§ Written task
Leave the pictures out. Return all other data exactly.

------ Provided records ------

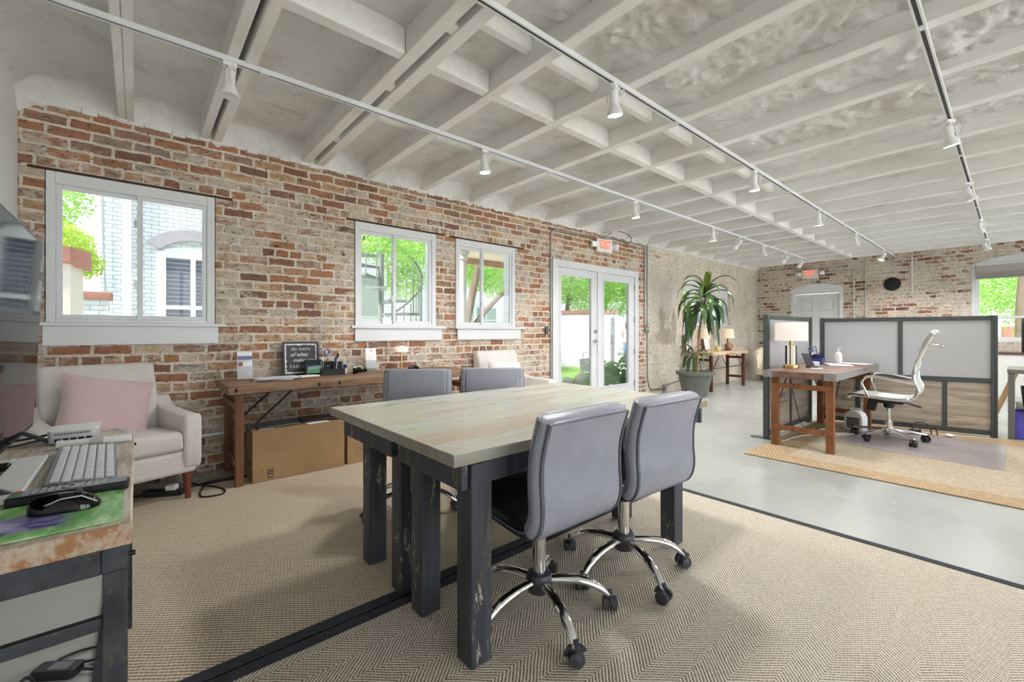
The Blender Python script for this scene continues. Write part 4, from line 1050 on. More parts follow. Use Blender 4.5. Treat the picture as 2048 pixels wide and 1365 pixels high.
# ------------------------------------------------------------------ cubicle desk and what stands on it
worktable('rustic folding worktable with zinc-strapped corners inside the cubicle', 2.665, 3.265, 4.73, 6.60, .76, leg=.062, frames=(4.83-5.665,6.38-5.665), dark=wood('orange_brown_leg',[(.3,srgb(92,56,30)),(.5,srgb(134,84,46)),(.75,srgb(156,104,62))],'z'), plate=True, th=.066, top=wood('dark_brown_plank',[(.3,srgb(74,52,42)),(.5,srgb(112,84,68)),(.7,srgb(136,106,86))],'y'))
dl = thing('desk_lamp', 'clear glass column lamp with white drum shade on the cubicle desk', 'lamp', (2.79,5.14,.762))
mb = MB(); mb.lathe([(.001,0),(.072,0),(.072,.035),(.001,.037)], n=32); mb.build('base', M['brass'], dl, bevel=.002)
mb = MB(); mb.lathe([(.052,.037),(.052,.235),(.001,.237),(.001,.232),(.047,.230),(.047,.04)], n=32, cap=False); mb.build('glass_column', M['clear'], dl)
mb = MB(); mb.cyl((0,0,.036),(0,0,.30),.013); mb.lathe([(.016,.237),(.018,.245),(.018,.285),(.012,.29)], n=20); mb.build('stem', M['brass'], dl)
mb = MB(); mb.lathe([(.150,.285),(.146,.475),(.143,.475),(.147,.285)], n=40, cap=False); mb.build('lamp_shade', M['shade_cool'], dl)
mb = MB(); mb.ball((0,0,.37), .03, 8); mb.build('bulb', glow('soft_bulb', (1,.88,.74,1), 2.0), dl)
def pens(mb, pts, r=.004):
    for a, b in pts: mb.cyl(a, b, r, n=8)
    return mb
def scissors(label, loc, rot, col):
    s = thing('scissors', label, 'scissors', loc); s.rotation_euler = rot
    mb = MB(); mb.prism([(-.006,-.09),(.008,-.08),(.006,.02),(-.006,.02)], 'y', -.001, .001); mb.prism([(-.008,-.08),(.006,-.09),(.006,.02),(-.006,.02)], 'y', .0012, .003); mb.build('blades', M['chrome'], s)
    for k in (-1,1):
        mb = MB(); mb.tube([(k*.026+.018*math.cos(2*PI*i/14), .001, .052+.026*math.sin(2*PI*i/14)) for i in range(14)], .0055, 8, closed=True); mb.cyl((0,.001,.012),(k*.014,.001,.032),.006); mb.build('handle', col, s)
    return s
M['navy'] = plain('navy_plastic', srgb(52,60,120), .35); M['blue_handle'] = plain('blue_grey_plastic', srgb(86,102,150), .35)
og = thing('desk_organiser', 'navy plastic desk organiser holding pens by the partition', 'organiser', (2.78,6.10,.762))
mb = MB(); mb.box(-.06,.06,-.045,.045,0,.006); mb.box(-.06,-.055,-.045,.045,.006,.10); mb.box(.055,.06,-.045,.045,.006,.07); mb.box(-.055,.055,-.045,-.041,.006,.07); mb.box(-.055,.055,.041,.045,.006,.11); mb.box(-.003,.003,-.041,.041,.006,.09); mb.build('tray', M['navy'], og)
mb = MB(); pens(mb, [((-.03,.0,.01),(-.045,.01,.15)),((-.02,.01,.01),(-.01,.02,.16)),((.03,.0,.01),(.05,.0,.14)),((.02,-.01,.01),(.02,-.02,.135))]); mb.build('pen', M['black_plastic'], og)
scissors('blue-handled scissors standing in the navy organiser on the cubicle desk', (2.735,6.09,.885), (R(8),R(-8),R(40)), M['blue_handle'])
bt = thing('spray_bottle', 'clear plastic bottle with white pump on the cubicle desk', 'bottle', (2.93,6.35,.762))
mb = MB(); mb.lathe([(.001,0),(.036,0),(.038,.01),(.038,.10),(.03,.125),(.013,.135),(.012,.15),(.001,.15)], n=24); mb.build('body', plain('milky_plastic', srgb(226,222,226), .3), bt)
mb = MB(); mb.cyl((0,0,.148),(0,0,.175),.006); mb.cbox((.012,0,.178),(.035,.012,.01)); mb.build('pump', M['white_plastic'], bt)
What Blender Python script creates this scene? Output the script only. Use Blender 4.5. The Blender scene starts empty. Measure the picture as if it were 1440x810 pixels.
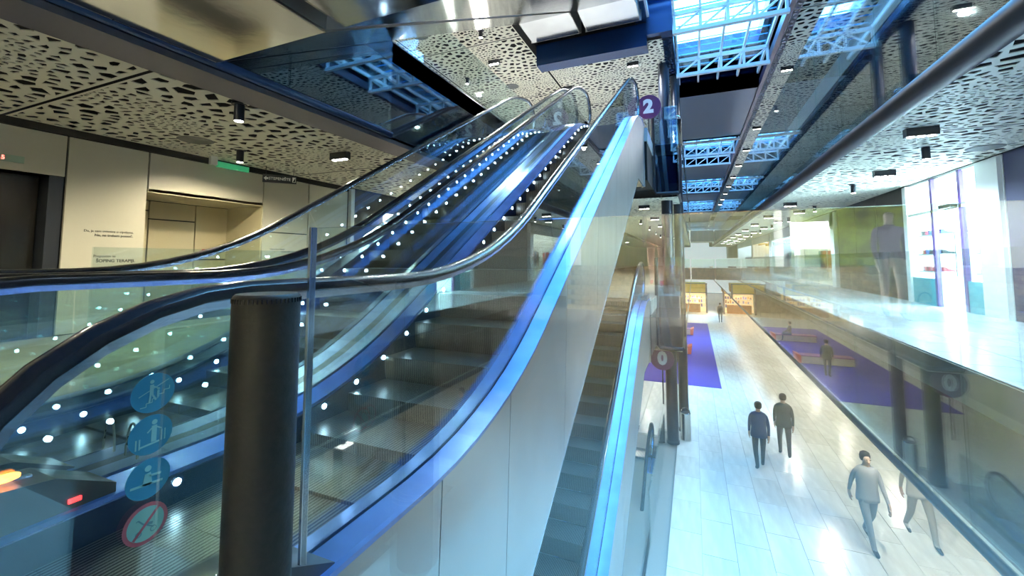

------

§ Result of this exercise
The Blender Python script for this scene continues. Write part 4, from line 1050 on. More parts follow. Use Blender 4.5. Treat the picture as 2048 pixels wide and 1365 pixels high.
# ------------------------------------------------------------------ cubicle desk and what stands on it
worktable('rustic folding worktable with zinc-strapped corners inside the cubicle', 2.665, 3.265, 4.73, 6.60, .76, leg=.062, frames=(4.83-5.665,6.38-5.665), dark=wood('orange_brown_leg',[(.3,srgb(92,56,30)),(.5,srgb(134,84,46)),(.75,srgb(156,104,62))],'z'), plate=True, th=.066, top=wood('dark_brown_plank',[(.3,srgb(74,52,42)),(.5,srgb(112,84,68)),(.7,srgb(136,106,86))],'y'))
dl = thing('desk_lamp', 'clear glass column lamp with white drum shade on the cubicle desk', 'lamp', (2.79,5.14,.762))
mb = MB(); mb.lathe([(.001,0),(.072,0),(.072,.035),(.001,.037)], n=32); mb.build('base', M['brass'], dl, bevel=.002)
mb = MB(); mb.lathe([(.052,.037),(.052,.235),(.001,.237),(.001,.232),(.047,.230),(.047,.04)], n=32, cap=False); mb.build('glass_column', M['clear'], dl)
mb = MB(); mb.cyl((0,0,.036),(0,0,.30),.013); mb.lathe([(.016,.237),(.018,.245),(.018,.285),(.012,.29)], n=20); mb.build('stem', M['brass'], dl)
mb = MB(); mb.lathe([(.150,.285),(.146,.475),(.143,.475),(.147,.285)], n=40, cap=False); mb.build('lamp_shade', M['shade_cool'], dl)
mb = MB(); mb.ball((0,0,.37), .03, 8); mb.build('bulb', glow('soft_bulb', (1,.88,.74,1), 2.0), dl)
def pens(mb, pts, r=.004):
    for a, b in pts: mb.cyl(a, b, r, n=8)
    return mb
def scissors(label, loc, rot, col):
    s = thing('scissors', label, 'scissors', loc); s.rotation_euler = rot
    mb = MB(); mb.prism([(-.006,-.09),(.008,-.08),(.006,.02),(-.006,.02)], 'y', -.001, .001); mb.prism([(-.008,-.08),(.006,-.09),(.006,.02),(-.006,.02)], 'y', .0012, .003); mb.build('blades', M['chrome'], s)
    for k in (-1,1):
        mb = MB(); mb.tube([(k*.026+.018*math.cos(2*PI*i/14), .001, .052+.026*math.sin(2*PI*i/14)) for i in range(14)], .0055, 8, closed=True); mb.cyl((0,.001,.012),(k*.014,.001,.032),.006); mb.build('handle', col, s)
    return s
M['navy'] = plain('navy_plastic', srgb(52,60,120), .35); M['blue_handle'] = plain('blue_grey_plastic', srgb(86,102,150), .35)
og = thing('desk_organiser', 'navy plastic desk organiser holding pens by the partition', 'organiser', (2.78,6.10,.762))
mb = MB(); mb.box(-.06,.06,-.045,.045,0,.006); mb.box(-.06,-.055,-.045,.045,.006,.10); mb.box(.055,.06,-.045,.045,.006,.07); mb.box(-.055,.055,-.045,-.041,.006,.07); mb.box(-.055,.055,.041,.045,.006,.11); mb.box(-.003,.003,-.041,.041,.006,.09); mb.build('tray', M['navy'], og)
mb = MB(); pens(mb, [((-.03,.0,.01),(-.045,.01,.15)),((-.02,.01,.01),(-.01,.02,.16)),((.03,.0,.01),(.05,.0,.14)),((.02,-.01,.01),(.02,-.02,.135))]); mb.build('pen', M['black_plastic'], og)
scissors('blue-handled scissors standing in the navy organiser on the cubicle desk', (2.735,6.09,.885), (R(8),R(-8),R(40)), M['blue_handle'])
bt = thing('spray_bottle', 'clear plastic bottle with white pump on the cubicle desk', 'bottle', (2.93,6.35,.762))
mb = MB(); mb.lathe([(.001,0),(.036,0),(.038,.01),(.038,.10),(.03,.125),(.013,.135),(.012,.15),(.001,.15)], n=24); mb.build('body', plain('milky_plastic', srgb(226,222,226), .3), bt)
mb = MB(); mb.cyl((0,0,.148),(0,0,.175),.006); mb.cbox((.012,0,.178),(.035,.012,.01)); mb.build('pump', M['white_plastic'], bt)
What Blender Python script creates this scene? Output the script only. Use Blender 4.5. The Blender scene starts empty. Measure the picture as if it were 1440x810 pixels.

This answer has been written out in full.